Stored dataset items
-- BEGIN --

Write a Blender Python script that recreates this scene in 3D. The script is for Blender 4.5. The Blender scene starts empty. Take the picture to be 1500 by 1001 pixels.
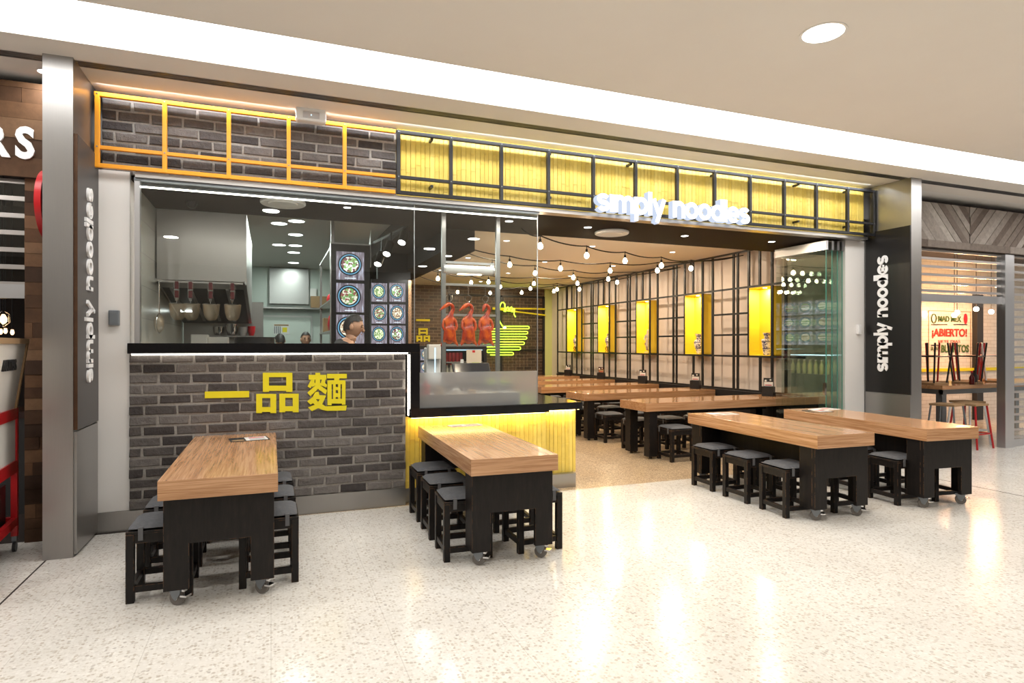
import bpy, bmesh, math, random
from mathutils import Vector, Matrix
random.seed(7)
PI = math.pi
C = bpy.context.scene.collection
R = math.radians

# ---------------------------------------------------------------- materials
def mat(name, col=(.5, .5, .5), rough=.5, metal=0., emit=None, es=1., spec=.5, coat=0., trans=0., ior=1.45, alpha=1.):
    m = bpy.data.materials.new(name); m.use_nodes = True
    b = m.node_tree.nodes['Principled BSDF']
    b.inputs['Base Color'].default_value = (*col, 1)
    b.inputs['Roughness'].default_value = rough
    b.inputs['Metallic'].default_value = metal
    b.inputs['Specular IOR Level'].default_value = spec
    b.inputs['Coat Weight'].default_value = coat
    b.inputs['Transmission Weight'].default_value = trans
    b.inputs['IOR'].default_value = ior
    b.inputs['Alpha'].default_value = alpha
    if emit:
        b.inputs['Emission Color'].default_value = (*emit, 1)
        b.inputs['Emission Strength'].default_value = es
    return m

class NT:
    def __init__(s, m): s.t = m.node_tree; s.b = s.t.nodes['Principled BSDF']
    def n(s, typ, **kw):
        x = s.t.nodes.new(typ)
        for k, v in kw.items():
            if k in x.inputs.keys(): x.inputs[k].default_value = v
            else: setattr(x, k, v)
        return x
    def l(s, a, b): s.t.links.new(a, b)
    def coord(s, scale=(1, 1, 1), rot=(0, 0, 0), kind='Object'):
        tc = s.n('ShaderNodeTexCoord'); mp = s.n('ShaderNodeMapping')
        mp.inputs['Scale'].default_value = scale; mp.inputs['Rotation'].default_value = rot
        s.l(tc.outputs[kind], mp.inputs[0]); return mp.outputs[0]
    def ramp(s, fac, stops, interp='LINEAR'):
        r = s.n('ShaderNodeValToRGB'); e = r.color_ramp; e.interpolation = interp
        while len(e.elements) < len(stops): e.elements.new(.5)
        for el, (p, c) in zip(e.elements, stops): el.position = p; el.color = (*c, 1) if len(c) == 3 else c
        s.l(fac, r.inputs[0]); return r.outputs[0]
    def noise(s, vec, scale, detail=3, rough=.5, dist=0):
        x = s.n('ShaderNodeTexNoise'); x.inputs['Scale'].default_value = scale; x.inputs['Detail'].default_value = detail
        x.inputs['Roughness'].default_value = rough; x.inputs['Distortion'].default_value = dist
        s.l(vec, x.inputs['Vector']); return x.outputs['Fac']
    def mix(s, f, a, b, mode='MIX'):
        x = s.n('ShaderNodeMix', data_type='RGBA', blend_type=mode)
        for sock, v in ((x.inputs[0], f), (x.inputs[6], a), (x.inputs[7], b)):
            if hasattr(v, 'links'): s.l(v, sock)
            elif isinstance(v, (int, float)): sock.default_value = v
            else: sock.default_value = (*v, 1)
        return x.outputs[2]
    def math(s, op, a, b=0.):
        x = s.n('ShaderNodeMath', operation=op)
        for sock, v in ((x.inputs[0], a), (x.inputs[1], b)):
            if hasattr(v, 'links'): s.l(v, sock)
            else: sock.default_value = v
        return x.outputs[0]
    def bump(s, h, strength=.3, dist=.01):
        x = s.n('ShaderNodeBump'); x.inputs['Strength'].default_value = strength; x.inputs['Distance'].default_value = dist
        s.l(h, x.inputs['Height']); s.l(x.outputs[0], s.b.inputs['Normal'])
    def base(s, c): s.l(c, s.b.inputs['Base Color'])
    def rough(s, c): s.l(c, s.b.inputs['Roughness'])

def m_noisy(name, c1, c2, rough=.5, scale=8, metal=0, stretch=(1, 1, 1), bump=0, coat=0, spec=.5):
    m = mat(name, c1, rough, metal, coat=coat, spec=spec); t = NT(m); v = t.coord(stretch)
    f = t.noise(v, scale, 4, .6)
    t.base(t.ramp(f, [(.3, c1), (.7, c2)]))
    if bump: t.bump(f, bump, .004)
    return m

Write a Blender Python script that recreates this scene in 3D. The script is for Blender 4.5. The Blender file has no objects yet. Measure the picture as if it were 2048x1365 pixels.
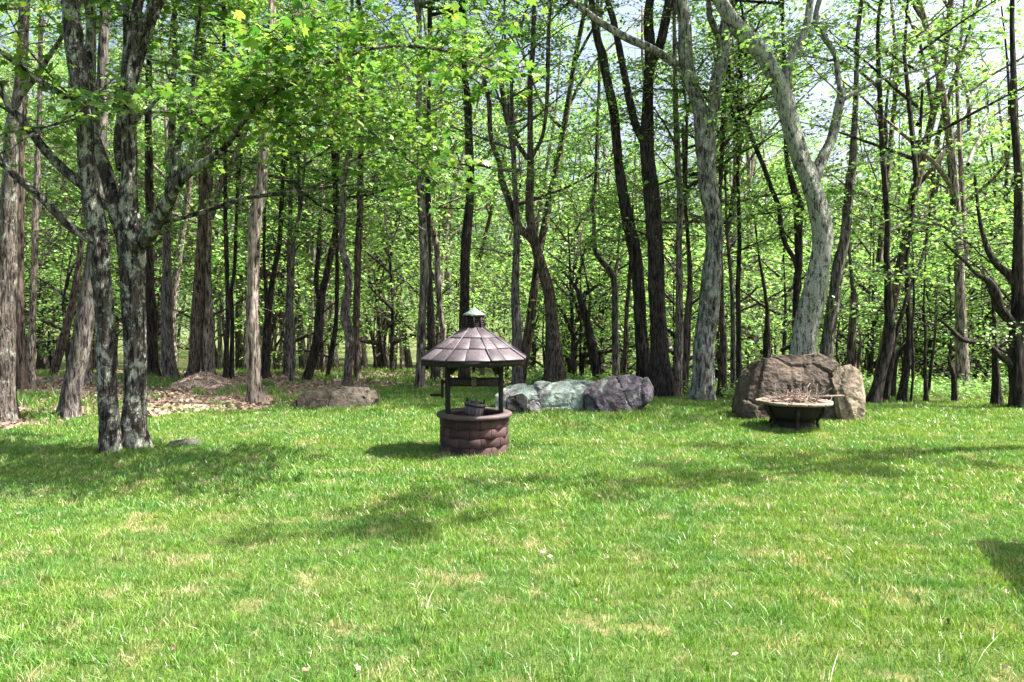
import bpy, bmesh, math, random
import numpy as np
from mathutils import Vector, Matrix, noise as mnoise

# ------------------------------------------------------------------ camera, sky, sun, exposure
SC = bpy.context.scene
COL = SC.collection
FPX, CU, CV, VH, HC = 1500.0, 1024.0, 682.5, 625.0, 1.85
PITCH = math.atan((CV - VH) / FPX)
cam = bpy.data.cameras.new('camera')
cam.sensor_width = 36.0
cam.lens = 36.0 * FPX / 2048.0
cam.clip_start = 0.05
cam.clip_end = 2000
camo = bpy.data.objects.new('camera', cam)
COL.objects.link(camo)
camo.location = (0, 0, HC)
camo.rotation_euler = (math.pi / 2 - PITCH, 0, 0)
SC.camera = camo

SUN_EL, SUN_AZ = math.radians(59), math.radians(88)      # azimuth from +Y towards +X
SUNV = Vector((math.cos(SUN_EL) * math.sin(SUN_AZ), math.cos(SUN_EL) * math.cos(SUN_AZ), math.sin(SUN_EL)))
W = bpy.data.worlds.new('World')
SC.world = W
W.use_nodes = True
wn = W.node_tree.nodes
sky = wn.new('ShaderNodeTexSky')
sky.sky_type = 'NISHITA'
sky.sun_disc = False
sky.sun_elevation = SUN_EL
sky.sun_rotation = SUN_AZ
sky.air_density = 1.0
sky.dust_density = 7.0
sky.ozone_density = 1.0
W.node_tree.links.new(sky.outputs[0], wn['Background'].inputs[0])
wn['Background'].inputs[1].default_value = 0.09
sl = bpy.data.lights.new('sun', 'SUN')
sl.energy = 5.0
sl.angle = math.radians(0.5)
sl.color = (1.0, 0.95, 0.86)
so = bpy.data.objects.new('sun', sl)
COL.objects.link(so)
so.location = SUNV * 60
so.rotation_euler = SUNV.to_track_quat('Z', 'Y').to_euler()
SC.view_settings.view_transform = 'Standard'
SC.view_settings.look = 'None'
SC.view_settings.gamma = 1.0
SC.view_settings.use_curve_mapping = False
SC.view_settings.exposure = 2.15
SC.cycles.max_bounces = 5
SC.cycles.diffuse_bounces = 3
SC.cycles.glossy_bounces = 2
SC.cycles.transmission_bounces = 3
SC.cycles.transparent_max_bounces = 5
SC.cycles.caustics_reflective = False
SC.cycles.caustics_refractive = False

# ------------------------------------------------------------------ pixel rays (photo pixels, 2048 x 1365)
CP, SP = math.cos(PITCH), math.sin(PITCH)
def ray(u, v):
    a, b = (u - CU) / FPX, (CV - v) / FPX
    return np.array([a, CP + b * SP, -SP + b * CP])
def at(u, v, Y):
    d = ray(u, v)
    t = Y / d[1]
    return np.array([0, 0, HC]) + t * d, t
def ground_depth(u, v):
    d = ray(u, v)
    return -HC / d[2] * d[1]

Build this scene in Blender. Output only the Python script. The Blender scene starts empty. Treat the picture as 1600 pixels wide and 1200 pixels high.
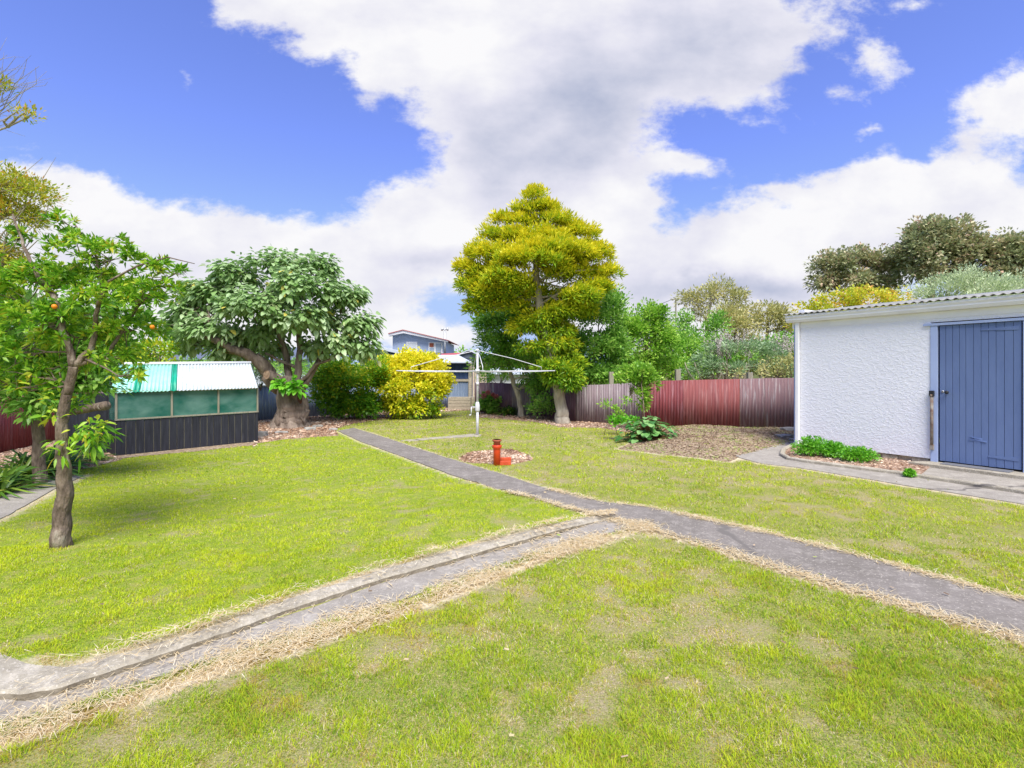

-- END --

# TASK REQUIREMENTS
Copy the material above in full and exactly, skipping pictures.

# OUTPUT BELOW
Write a Blender Python script that recreates this scene in 3D. The script is for Blender 4.5. The Blender scene starts empty. Take the picture to be 1500 by 1001 pixels.
import bpy, bmesh, math, random
from mathutils import Vector, Matrix
random.seed(7)
PI = math.pi
C = bpy.context.scene.collection
R = math.radians

# ---------------------------------------------------------------- materials
def mat(name, col=(.5, .5, .5), rough=.5, metal=0., emit=None, es=1., spec=.5, coat=0., trans=0., ior=1.45, alpha=1.):
    m = bpy.data.materials.new(name); m.use_nodes = True
    b = m.node_tree.nodes['Principled BSDF']
    b.inputs['Base Color'].default_value = (*col, 1)
    b.inputs['Roughness'].default_value = rough
    b.inputs['Metallic'].default_value = metal
    b.inputs['Specular IOR Level'].default_value = spec
    b.inputs['Coat Weight'].default_value = coat
    b.inputs['Transmission Weight'].default_value = trans
    b.inputs['IOR'].default_value = ior
    b.inputs['Alpha'].default_value = alpha
    if emit:
        b.inputs['Emission Color'].default_value = (*emit, 1)
        b.inputs['Emission Strength'].default_value = es
    return m

class NT:
    def __init__(s, m): s.t = m.node_tree; s.b = s.t.nodes['Principled BSDF']
    def n(s, typ, **kw):
        x = s.t.nodes.new(typ)
        for k, v in kw.items():
            if k in x.inputs.keys(): x.inputs[k].default_value = v
            else: setattr(x, k, v)
        return x
    def l(s, a, b): s.t.links.new(a, b)
    def coord(s, scale=(1, 1, 1), rot=(0, 0, 0), kind='Object'):
        tc = s.n('ShaderNodeTexCoord'); mp = s.n('ShaderNodeMapping')
        mp.inputs['Scale'].default_value = scale; mp.inputs['Rotation'].default_value = rot
        s.l(tc.outputs[kind], mp.inputs[0]); return mp.outputs[0]
    def ramp(s, fac, stops, interp='LINEAR'):
        r = s.n('ShaderNodeValToRGB'); e = r.color_ramp; e.interpolation = interp
        while len(e.elements) < len(stops): e.elements.new(.5)
        for el, (p, c) in zip(e.elements, stops): el.position = p; el.color = (*c, 1) if len(c) == 3 else c
        s.l(fac, r.inputs[0]); return r.outputs[0]
    def noise(s, vec, scale, detail=3, rough=.5, dist=0):
        x = s.n('ShaderNodeTexNoise'); x.inputs['Scale'].default_value = scale; x.inputs['Detail'].default_value = detail
        x.inputs['Roughness'].default_value = rough; x.inputs['Distortion'].default_value = dist
        s.l(vec, x.inputs['Vector']); return x.outputs['Fac']
    def mix(s, f, a, b, mode='MIX'):
        x = s.n('ShaderNodeMix', data_type='RGBA', blend_type=mode)
        for sock, v in ((x.inputs[0], f), (x.inputs[6], a), (x.inputs[7], b)):
            if hasattr(v, 'links'): s.l(v, sock)
            elif isinstance(v, (int, float)): sock.default_value = v
            else: sock.default_value = (*v, 1)
        return x.outputs[2]
    def math(s, op, a, b=0.):
        x = s.n('ShaderNodeMath', operation=op)
        for sock, v in ((x.inputs[0], a), (x.inputs[1], b)):
            if hasattr(v, 'links'): s.l(v, sock)
            else: sock.default_value = v
        return x.outputs[0]
    def bump(s, h, strength=.3, dist=.01):
        x = s.n('ShaderNodeBump'); x.inputs['Strength'].default_value = strength; x.inputs['Distance'].default_value = dist
        s.l(h, x.inputs['Height']); s.l(x.outputs[0], s.b.inputs['Normal'])
    def base(s, c): s.l(c, s.b.inputs['Base Color'])
    def rough(s, c): s.l(c, s.b.inputs['Roughness'])

def m_noisy(name, c1, c2, rough=.5, scale=8, metal=0, stretch=(1, 1, 1), bump=0, coat=0, spec=.5):
    m = mat(name, c1, rough, metal, coat=coat, spec=spec); t = NT(m); v = t.coord(stretch)
    f = t.noise(v, scale, 4, .6)
    t.base(t.ramp(f, [(.3, c1), (.7, c2)]))
    if bump: t.bump(f, bump, .004)
    return m

Write a Blender Python script that recreates this scene in 3D. The script is for Blender 4.5. The Blender file has no objects yet. Measure the picture as if it were 2048x1365 pixels.
import bpy, bmesh, math, random
import numpy as np
from mathutils import Vector, Matrix, noise as mnoise

# ------------------------------------------------------------------ camera, sky, sun, exposure
SC = bpy.context.scene
COL = SC.collection
FPX, CU, CV, VH, HC = 1500.0, 1024.0, 682.5, 625.0, 1.85
PITCH = math.atan((CV - VH) / FPX)
cam = bpy.data.cameras.new('camera')
cam.sensor_width = 36.0
cam.lens = 36.0 * FPX / 2048.0
cam.clip_start = 0.05
cam.clip_end = 2000
camo = bpy.data.objects.new('camera', cam)
COL.objects.link(camo)
camo.location = (0, 0, HC)
camo.rotation_euler = (math.pi / 2 - PITCH, 0, 0)
SC.camera = camo

SUN_EL, SUN_AZ = math.radians(59), math.radians(88)      # azimuth from +Y towards +X
SUNV = Vector((math.cos(SUN_EL) * math.sin(SUN_AZ), math.cos(SUN_EL) * math.cos(SUN_AZ), math.sin(SUN_EL)))
W = bpy.data.worlds.new('World')
SC.world = W
W.use_nodes = True
wn = W.node_tree.nodes
sky = wn.new('ShaderNodeTexSky')
sky.sky_type = 'NISHITA'
sky.sun_disc = False
sky.sun_elevation = SUN_EL
sky.sun_rotation = SUN_AZ
sky.air_density = 1.0
sky.dust_density = 7.0
sky.ozone_density = 1.0
W.node_tree.links.new(sky.outputs[0], wn['Background'].inputs[0])
wn['Background'].inputs[1].default_value = 0.09
sl = bpy.data.lights.new('sun', 'SUN')
sl.energy = 5.0
sl.angle = math.radians(0.5)
sl.color = (1.0, 0.95, 0.86)
so = bpy.data.objects.new('sun', sl)
COL.objects.link(so)
so.location = SUNV * 60
so.rotation_euler = SUNV.to_track_quat('Z', 'Y').to_euler()
SC.view_settings.view_transform = 'Standard'
SC.view_settings.look = 'None'
SC.view_settings.gamma = 1.0
SC.view_settings.use_curve_mapping = False
SC.view_settings.exposure = 2.15
SC.cycles.max_bounces = 5
SC.cycles.diffuse_bounces = 3
SC.cycles.glossy_bounces = 2
SC.cycles.transmission_bounces = 3
SC.cycles.transparent_max_bounces = 5
SC.cycles.caustics_reflective = False
SC.cycles.caustics_refractive = False

# ------------------------------------------------------------------ pixel rays (photo pixels, 2048 x 1365)
CP, SP = math.cos(PITCH), math.sin(PITCH)
def ray(u, v):
    a, b = (u - CU) / FPX, (CV - v) / FPX
    return np.array([a, CP + b * SP, -SP + b * CP])
def at(u, v, Y):
    d = ray(u, v)
    t = Y / d[1]
    return np.array([0, 0, HC]) + t * d, t
def ground_depth(u, v):
    d = ray(u, v)
    return -HC / d[2] * d[1]

Build this scene in Blender. Output only the Python script. The Blender scene starts empty. Treat the picture as 1600 pixels wide and 1200 pixels high.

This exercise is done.